Friday, October 16, 2009

Open Source Textbooks...

File this under random thoughts...

So, we've been talking about textbooks in my linguistics classes for the last couple of semesters and how most of them suck when it comes to language learning. My classmates who do teach languages for their day jobs constantly find creative ways of working through the deficiencies of the texts that they are saddled with. On the other side of the fence, in instructional design, we do talk about materials selection, and if there is material that will fit your needs, appropriate it, otherwise make your own (if time and money are not an issue).

I happened to read a blog post recently with language learning resources on the web and I was reminded again of wikibooks. This lead me down the path of open source textbooks such as wikibooks and Flat World.

The big question here is why don't we do it? Why don't we subject matter experts get together and create language textbooks that don't suck? Get some linguists, some language experts and some instructional designers together and create a revamped curriculum (one that is licensed under creative commons preferably) for French, Italian, Greek, German or whatever other language you teach.

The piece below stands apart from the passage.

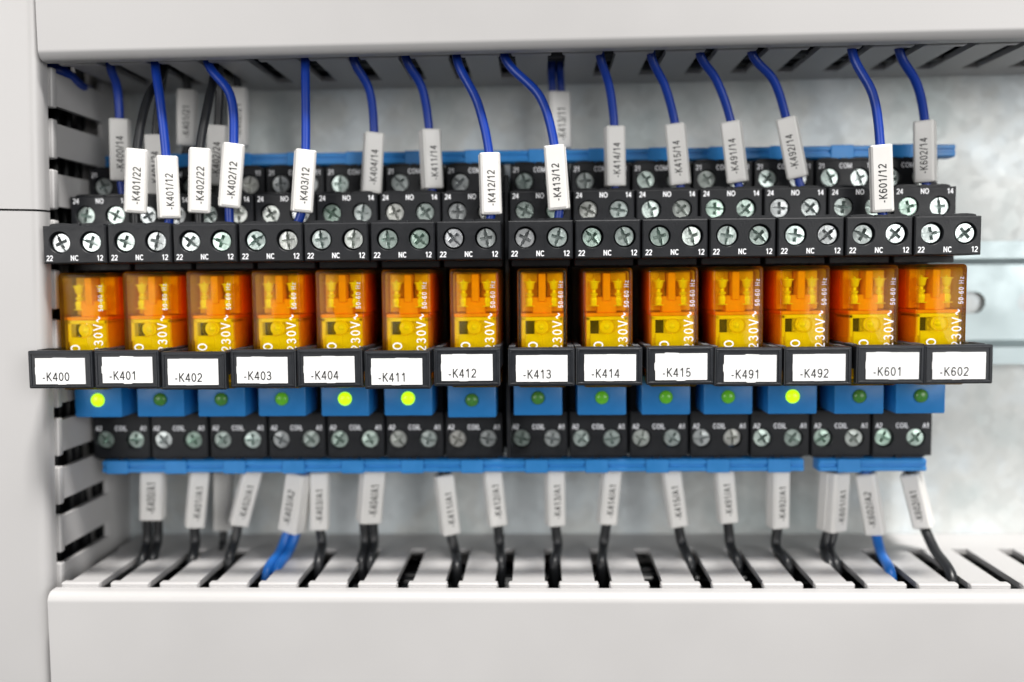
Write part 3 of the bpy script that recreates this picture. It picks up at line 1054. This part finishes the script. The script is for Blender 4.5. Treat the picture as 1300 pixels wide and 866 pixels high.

Heck, this might go a long way toward creating some sort of unified curriculum for language learning that could be adopted across the land. One of the reasons that textbooks stink is that they either subscribe heavily to one notion of language learning (like the audiolingual method for instance) and that methodology (or even content that is in the book) does not jive with the teacher's methodology, the current second language acquisition knowledge and research, and the curriculum of the school that you teach in. Create free books (and in essence create a curriculum), you may get converts.